U.S. Could Be in Danger of Exporting Deflation
The world’s financial markets have made it through “The Week That Was” more or less intact. Stock market trading in Hong Kong presumably will open soon for the first time in a week, and the world will be watching to see whether closing the market worked any better than just toughing it out the way other markets did.
The experience has been pretty incredible, to say the least, and, unfortunately, was the media event of the decade. I say unfortunately because of its probable impact on the mind-set of the ordinary individual who knows next to nothing about stocks or the stock market and, until Monday, couldn’t have cared less.
It would be nice to think that the economies of the world can be isolated from these mind-boggling gyrations and that we can write the whole thing off to computer trading strategies gone amok in brokers’ trading rooms. Unfortunately, it doesn’t matter what caused it. It’s what happened that will do the damage.
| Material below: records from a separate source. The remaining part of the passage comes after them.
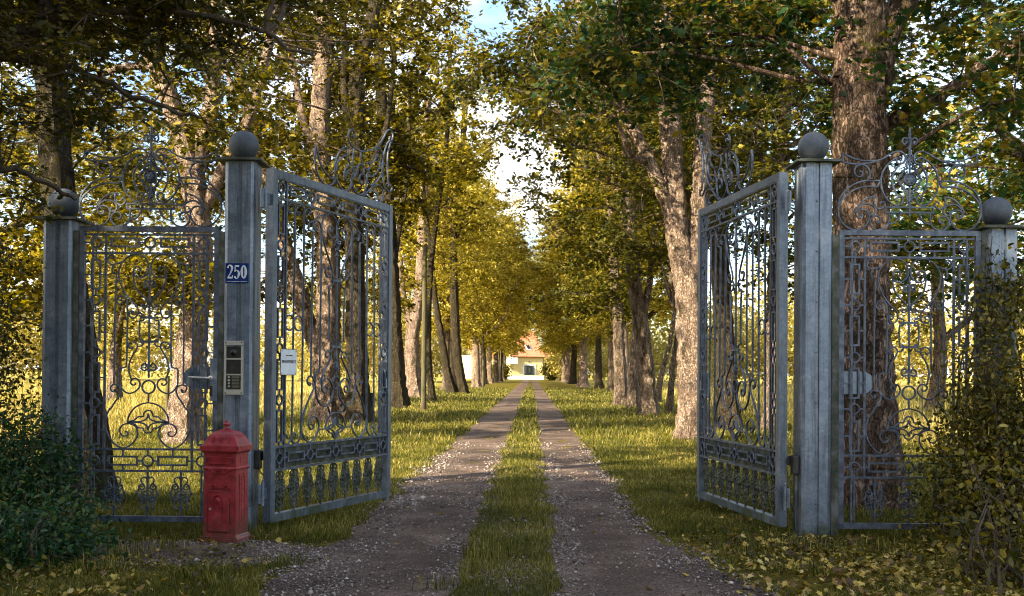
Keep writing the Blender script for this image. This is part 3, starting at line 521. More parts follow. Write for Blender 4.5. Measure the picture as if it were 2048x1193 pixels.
def fence_panel(name, cx_, y, label, group, rz=0, flip=1):
    W2 = .59; H = 2.49
    t = thing(name, label, 'side gate', (cx_, y, .093), rz, group)
    # outer frame
    f = MB(); s = .042
    f.box((0, 0, .023), (W2*2, .045, .046)).box((0, 0, H-.022), (W2*2, .045, .044)).box((-W2+s/2, 0, H/2), (s, .043, H-.0905)).box((W2-s/2, 0, H/2), (s, .043, H-.0905))
    f.build('frame', M['iron'], t)
    xi = .48; xb = .372; b = Each('lattice_bar', M['iron'], t)
    # inner edge bars, side column bars, horizontal bars
    bar(b, -xi, .046, -xi, H-.06, .014, .02); bar(b, xi, .046, xi, H-.06, .014, .02)
    bar(b, -W2+s, H-.068, W2-s, H-.068, .016, .022)
    z5, z6, z7 = (1045-506)*.0042, (1045-900.2)*.0042, (1045-943.8)*.0042
    bar(b, -xb, z7, -xb, H-.076, .018, .018); bar(b, xb, z7, xb, H-.076, .018, .018)
    for z in (z5, z6, z7): bar(b, -W2+s, z, W2-s, z, .017, .024)
    zt = (1045-484.4)*.0042; zm = (1045-923.5)*.0042
    st = Each('connector', M['iron'], t)
    for sx in (-1, 1):
        iron_ring((sx*.46-.0 if False else sx*.455, zt), .042, t); iron_ring((sx*.455, zm), .042, t)
        for i in range(4):
            zc = zt-(.0+.435*(i+.0))-.435*0
        rects = [(518.8, 580), (621.9, 682.9), (725.6, 787.6), (830.5, 892.6)]; rings = [601, 705.5, 807.7]
        for (a_, c_) in rects:
            z1, z0 = (1045-a_)*.0042, (1045-c_)*.0042
            iron_rect(sx*.455-.043, sx*.455+.043, z0, z1, t); zc = (z0+z1)/2
            bar(st, sx*.372, zc, sx*.412, zc); bar(st, sx*.498, zc, sx*.548, zc)
        for r_ in rings:
            z = (1045-r_)*.0042; iron_ring((sx*.455, z), .041, t)
            bar(st, sx*.372, z, sx*.412, z); bar(st, sx*.498, z, sx*.548, z)
        prev = [zt-.045]+[(1045-q)*.0042-.045 for q in rings]
        for i in range(4): bar(st, sx*.455, prev[i], sx*.455, (1045-rects[i][0])*.0042)
        nxt = [(1045-q)*.0042+.045 for q in rings]+[zm+.045]
        for i in range(4): bar(st, sx*.455, nxt[i], sx*.455, (1045-rects[i][1])*.0042)
        bar(st, sx*.455, zt+.045, sx*.455, H-.076); bar(st, sx*.455, zm-.045, sx*.455, z7)
        for z, zr in ((zt, 1), (zm, 0)):
            x0, x1 = ((.085, .333) if zr else (.082, .338)); hh = .042
            iron_rect(min(sx*x0, sx*x1), max(sx*x0, sx*x1), z-hh, z+hh, t)
            bar(st, sx*.045, z, sx*x0, z); bar(st, sx*x1, z, sx*.412, z); bar(st, sx*.498, z, sx*.548, z)
            bar(st, sx*.21, z+hh, sx*.21, (H-.076) if zr else z6); bar(st, sx*.21, z-hh, sx*.21, z5 if zr else z7)
        bar(st, sx*.455, .046, sx*.455, z7, .015, .017)
    for z, zr in ((zt, 1), (zm, 0)):
        iron_ring((0, z), .044, t); bar(st, 0, z+.046, 0, (H-.076) if zr else z6); bar(st, 0, z-.046, 0, z5 if zr else z7)
    for p in PANEL_SCROLL:
        for s_ in (0, 1):
            P = mm(p); P = mirror(P) if s_ else P
            MB().flat(P, .012, .016, .0015*s_).build('scroll', M['iron'], t, True)
    for p, nm in [(q, 'stem_bar') for q in PANEL_STEM]+[(q, 'picket') for q in PANEL_PICK]:
        for s_ in (0, 1):
            P = mm(p); P = mirror(P) if s_ else P
            MB().flat(P, .0125, .016, -.0012+.0015*s_, n=3).build(nm, M['iron'], t, True)
    zc = lambda Y: (1045-Y)*.0042
    iron_ring((0, (1045-775)*.0042), .054, t)
    b = MB(); bar(b, 0, zc(788+.0), 0, zc(805), .013, .014); bar(b, 0, zc(545), 0, zc(700), .014, .014)
    b.build('centre_bar', M['iron'], t)
    c = MB(); bar(c, -.076, zc(635.6), .076, zc(635.6), .018, .024); c.build('collar', M['iron'], t)
    c = MB(); bar(c, -.076, zc(684), .076, zc(684), .018, .024); c.build('collar', M['iron'], t)
    spindle(t, 0, zc(560), zc(543), [(zc(558), .010), (zc(554), .013), (zc(551), .009), (zc(548), .012), (zc(545), .007)])
    sp = MB(); sp.lathe((0, 0, 0), [(.002, zc(757)), (.008, zc(756)), (.011, zc(752)), (.008, zc(747)), (.014, zc(742)), (.01, zc(733)), (.011, zc(722)), (.014, zc(717)), (.01, zc(714)), (.013, zc(706)), (.006, zc(700))], 12)
    for s_ in (-1, 1):
        P = np.array([(0, 741), (4.5, 740), (9, 742), (14, 739), (14, 732), (9, 728), (5.5, 731), (7, 736), (10, 735)], float)
        sp.flat(np.stack([s_*P[:, 0]*.0042, zc(P[:, 1])], 1), [.014, .012, .006], .016, .001*s_)
        P = np.array([(1, 738), (3, 733), (6, 728), (9, 724)], float)
        sp.flat(np.stack([s_*P[:, 0]*.0042, zc(P[:, 1])], 1), [.01, .009, .004], .012, 0)
        c2 = MB(); P = np.array([(8.5, 566), (5.5, 570), (8, 575), (11.5, 571), (10, 563), (5, 561), (2, 565), (0, 572)], float)
        c2.flat(np.stack([s_*P[:, 0]*.0042, zc(P[:, 1])], 1), .012, .014, .001*s_).build('curl', M['iron'], t, True)
    sp.build('finial_drop', M['iron'], t, True)
    for x in (-.282, 0, .282): casting(t, x, (1045-988)*.0042, .098, .132, .046, z7)
    # crest
    cz = H
    cr_ = thing_part('crest', t, (0, 0, cz))
    for p in PANEL_CREST:
        for s_ in (0, 1):
            P = mm(p); P = mirror(P) if s_ else P
            MB().flat(P, .0135, .017, .0016*s_).build('scroll', M['iron'], cr_, True)
    z_ = lambda y: (1140-y)/6.28*.0042
    b = MB(); bar(b, -.205, z_(850), .205, z_(850), .013, .02); bar(b, -.205, z_(915), .205, z_(915), .013, .02); bar(b, -.199, z_(909), -.199, z_(857), .012, .017); bar(b, .199, z_(909), .199, z_(857), .012, .017)
    b.build('double_bar', M['iron'], cr_)
    # rosette medallion with pierced foliage
    r = MB(); zr = .425
    r.lathe((0, -.01, zr), [(.056, -.012), (.056, .006), (.048, .016), (.044, .008), (.030, .008), (.02, .018), (.008, .02), (.001, .02)], 28, ax='y')
    for a in range(6): r.lathe((.025*math.cos(a*math.pi/3), -.01, zr+.025*math.sin(a*math.pi/3)), [(.013, .006), (.011, .018), (.001, .022)], 10, ax='y')
    r.build('rosette', M['iron'], cr_, True)
    g = MB(); bar(g, 0, 0.12, 0, .75, .014, .014)
    for sx in (-1, 1):
        for sz in (-1, 1):
            g.flat(np.array([(0, zr+sz*.19), (sx*.018, zr+sz*.165), (sx*.03, zr+sz*.13), (sx*.022, zr+sz*.10), (sx*.045, zr+sz*.085), (sx*.06, zr+sz*.055), (sx*.095, zr+sz*.01)]), .013, .016, 0)
            for (u, v, rad) in [(.03, .10, .018), (.055, .07, .017), (.075, .035, .015), (.018, .135, .015), (.012, .17, .012)]:
                g.flat(ring_pts(sx*u, zr+sz*v, rad*.75, 10), .009, .014, .001*sx, closed=True, smooth=False)
        g.lathe((sx*.098, 0, zr), [(.001, -.01), (.012, -.006), (.012, .006), (.001, .01)], 8, ax='y')
        for zz in (-.19, -.235, .2): g.flat(ring_pts(sx*.013, zr+zz, .011, 8), .008, .014, .001*sx, closed=True, smooth=False)
        P = np.array([(0, .725), (sx*.018, .765), (sx*.05, .775), (sx*.062, .745), (sx*.045, .722), (sx*.028, .735), (sx*.035, .752)]); g.flat(P, .014, .015, .001*sx)
    g.lathe((0, 0, 0), [(.006, .62), (.012, .64), (.008, .66), (.014, .70), (.009, .72), (.02, .765), (.022, .775), (.009, .785), (.013, .81), (.008, .825), (.011, .84), (.001, .872)], 12)
    g.build('finial', M['iron'], cr_, True)
    return t
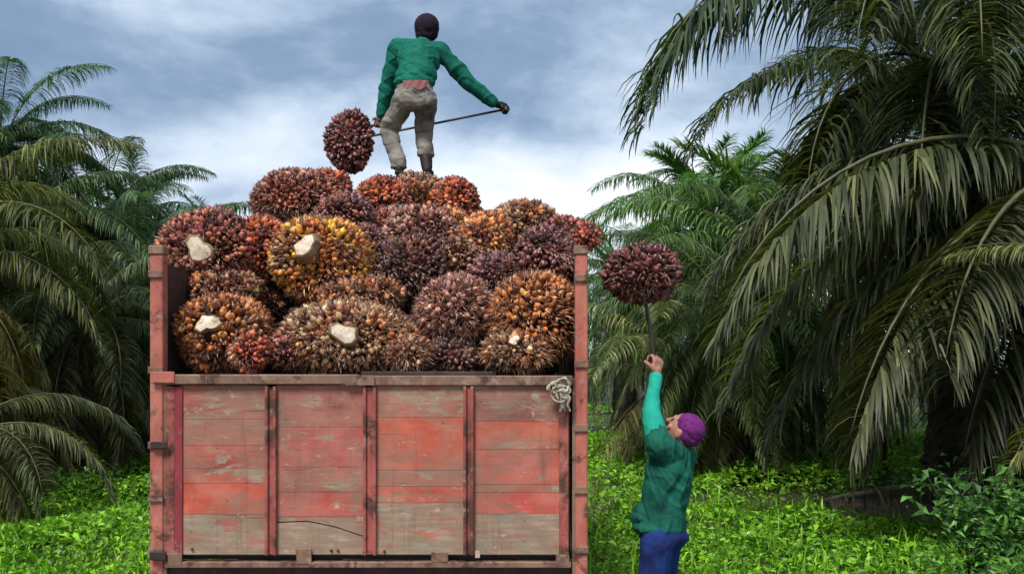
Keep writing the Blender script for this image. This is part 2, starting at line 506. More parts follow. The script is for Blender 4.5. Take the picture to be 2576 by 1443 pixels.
gx = np.concatenate([[-600, -200, -80], np.linspace(-30, 30, 121), [80, 200, 600]])
gy = np.concatenate([[-300, -60, -10], np.linspace(0, 60, 121), [120, 300, 900]])
GX, GY = np.meshgrid(gx, gy)
GZ = 0.05 * vnoise(GX*0.6, GY*0.6, 3) * (np.abs(GX) < 40) * (GY < 70) - 0.02
GZ[(GX > -3) & (GX < 1.3) & (GY > -12) & (GY < 40)] = -0.06
nx, ny = len(gx), len(gy)
ii = np.arange(nx*ny).reshape(ny, nx)
q = np.stack([ii[:-1, :-1].ravel(), ii[:-1, 1:].ravel(), ii[1:, 1:].ravel(), ii[1:, :-1].ravel()], 1)
g = obj('ground', mesh_np('ground', np.stack([GX.ravel(), GY.ravel(), GZ.ravel()], 1), [q], True), M_GROUND)
tag(g, kind='structure')
# the dirt track the truck stands on
tx = np.linspace(-2.9, 1.25, 24); ty = np.linspace(-11, 38, 120)
TX, TY = np.meshgrid(tx, ty)
TZ = -0.012 - 0.03*np.exp(-((TX+1.55)/0.3)**2) - 0.03*np.exp(-((TX-0.02)/0.3)**2) + 0.008*vnoise(TX*3, TY*2, 2)
ii = np.arange(TX.size).reshape(TX.shape)
q = np.stack([ii[:-1, :-1].ravel(), ii[:-1, 1:].ravel(), ii[1:, 1:].ravel(), ii[1:, :-1].ravel()], 1)
tag(obj('dirt_track', mesh_np('dirt_track', np.stack([TX.ravel(), TY.ravel(), TZ.ravel()], 1), [q], True), M_TRACK), kind='structure')

# ------------------------------------------------------------------ palms
# unit leaflets: root at the origin, reach along +x, hanging with gravity
def unit_leaflets(n, seed, a0=(0, 28), drop=(85, 112), wid=0.040):
    r = np.random.default_rng(seed)
    out = []
    for i in range(n):
        th = R(r.uniform(*a0)); d = R(r.uniform(*drop)); tw = R(r.uniform(-40, 40)); kink = r.uniform(-0.06, 0.06)
        m = 5
        s = np.linspace(0, 1, m)
        ang = th - d * s**r.uniform(0.55, 0.95)
        ds = 1.0/(m-1)
        x = np.concatenate([[0], np.cumsum(np.cos(ang[:-1])*ds)])
        z = np.concatenate([[0], np.cumsum(np.sin(ang[:-1])*ds)])
        wprof = np.array([0.45, 1.0, 0.95, 0.62, 0.06]) * wid * r.uniform(0.8, 1.2)
        V = []
        for k in range(m):
            t = tw * (0.3 + s[k])
            # width vector turns between sideways (y) and the strip's own normal
            nx_, nz_ = -math.sin(ang[k]), math.cos(ang[k])
            wv = np.array([nx_*math.sin(t), math.cos(t), nz_*math.sin(t)]) * wprof[k] / 2
            c = np.array([x[k], kink*s[k]**2, z[k]])
            V += [c - wv, c + wv]
        out.append(np.array(V))
    F_ = np.array([[2*k, 2*k+1, 2*k+3, 2*k+2] for k in range(m-1)])
    return out, F_

LF, LFF = unit_leaflets(28, 5)                                   # arching then hanging
LFD, _ = unit_leaflets(24, 9, (-32, -5), (52, 74), 0.037)        # hanging straight down
LFU, _ = unit_leaflets(24, 15, (15, 60), (30, 75), 0.050)         # stiff, young fronds

def frond_curve(L, e0, droop, p=1.2, n=26, sway=0.0):
    s = np.linspace(0, 1, n)
    th = R(e0) - R(droop) * s**p
    ds = L/(n-1)
    x = np.concatenate([[0], np.cumsum(np.cos(th[:-1])*ds)])
    z = np.concatenate([[0], np.cumsum(np.sin(th[:-1])*ds)])
    y = sway * L * s**2
    return s, np.stack([x, y, z], 1), th

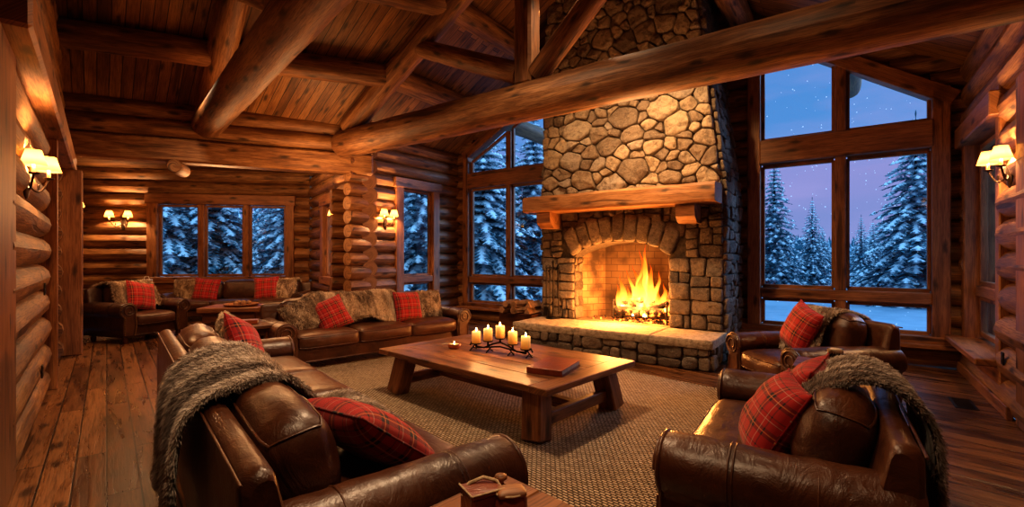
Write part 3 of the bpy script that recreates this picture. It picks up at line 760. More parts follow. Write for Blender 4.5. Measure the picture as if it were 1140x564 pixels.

This is not to say that stock market events overwhelm our lives. Just as you got up every morning last week and went about your business as before, so did almost everyone else around the world.
Real Economy Still There
If you looked out any window wherever you were in the world (I was in Tokyo), you saw fantastic economic systems with huge stocks of physical capital--buildings, machines and people--in place and still functioning.
The so-called real side of the world economy didn’t disappear along with disappearing asset values. But let’s not kid ourselves. The psychological impact has been too large not to have had an effect outside the financial markets themselves. Events on Wall Street have captured the attention of virtually every individual, and confidence in the future has been badly shaken.
Almost nothing will be quite the same in the months ahead. Indeed, the parallels between the recent earthquakes and the stock market’s decline are interesting to contemplate. We never paid much attention to the risk until it hit us. Now, every little tremor makes us tense. We never gave much thought before to the need for earthquake insurance or even a flashlight and a portable radio. Now we do. We look around at our homes and are less concerned now by how nicely they’re decorated than by how well they are built.
So it will be with our finances, both individually and nationally. We have had the financial equivalent of an earthquake. The preference for liquidity probably has leaped by a quantum overnight. The desire to save no doubt increased considerably as well.
However, the other side of that coin is that what we save, we don’t spend. What we don’t buy doesn’t get sold. What doesn’t get sold doesn’t get produced, etc.
At least so far as the United States is concerned, my sense is that it is not whether there will be a recession but how sharp and how long. It isn’t absolutely certain, of course, but it would be wise at least to be concerned about it.
No Inflation Worries
What we don’t have to worry about, however, is inflation. That is the last of my concerns. About 10 days ago, I wrote a column trying to make the case that inflation in the United States was an overrated issue that had distorted expectations beyond reason.
I did not expect, did not need and did not want a severe market decline to support my case, but I am now more convinced than ever. Accordingly, I hope that we are not about to embark on a major effort to fight today’s war with yesterday’s solutions. The issue is potential deflation, not inflation.
Over the coming weeks and months we should be very wary of the word “must.” We “must” raise taxes. We “must” cut government spending. We “must” eliminate the trade deficit right away by any means possible, including protectionist trade legislation. We “must” do this. We “must” do that. It is not at all clear what we “must” do, yards and yards of pompous pronouncements to the contrary notwithstanding. In the words of the late historian/philosopher Will Durant, “Lord, forgive us for our terrible certainties.”
It boggles my mind that people are proposing the same solutions this week--for what, in my view, is a potentially deflationary situation--that they were proposing last week for inflation. Talk about repeating 1929. Most of Herbert Hoover’s inaugural address dealt with the need to balance the federal budget and correct our trade problems.
If I were making government economic policy just now, I would assume that the problem is deflation until the facts prove otherwise. A dramatic shift in liquidity preference such as we no doubt have just experienced can chew up a lot of money supply without ever having financed a nickel’s worth of economic growth or a basis point of inflation.
The drop in consumer demand we may be about to witness is not effectively cushioned by an increase in taxes. There’s a better than even chance that what we will need to be doing is to encourage spending, not quash it.
Dollar Overvalued
Well, you may say, won’t that be bad for the dollar? Possibly, but chances are that if recession is in the cards, the United States will feel it first. If so, then imports will go down faster than exports and the trade deficit could show fairly dramatic short-term improvement. Besides, the old “safe haven” idea may loom again as a reason not to short the dollar just now.
But, if not, then what some of our trading partners have been telling us all along must be true; namely, that the U.S. dollar is considerably overvalued and must go down.
If the dollar has to go down, it’s probably better that it happens sooner rather than later. If it happens over the next few months, domestic demand may be too weak to support the inflation that would result from higher prices on imported goods.
It would be ironic and unfortunate, however, if the United States, after being accused of exporting inflation, ended up exporting deflation.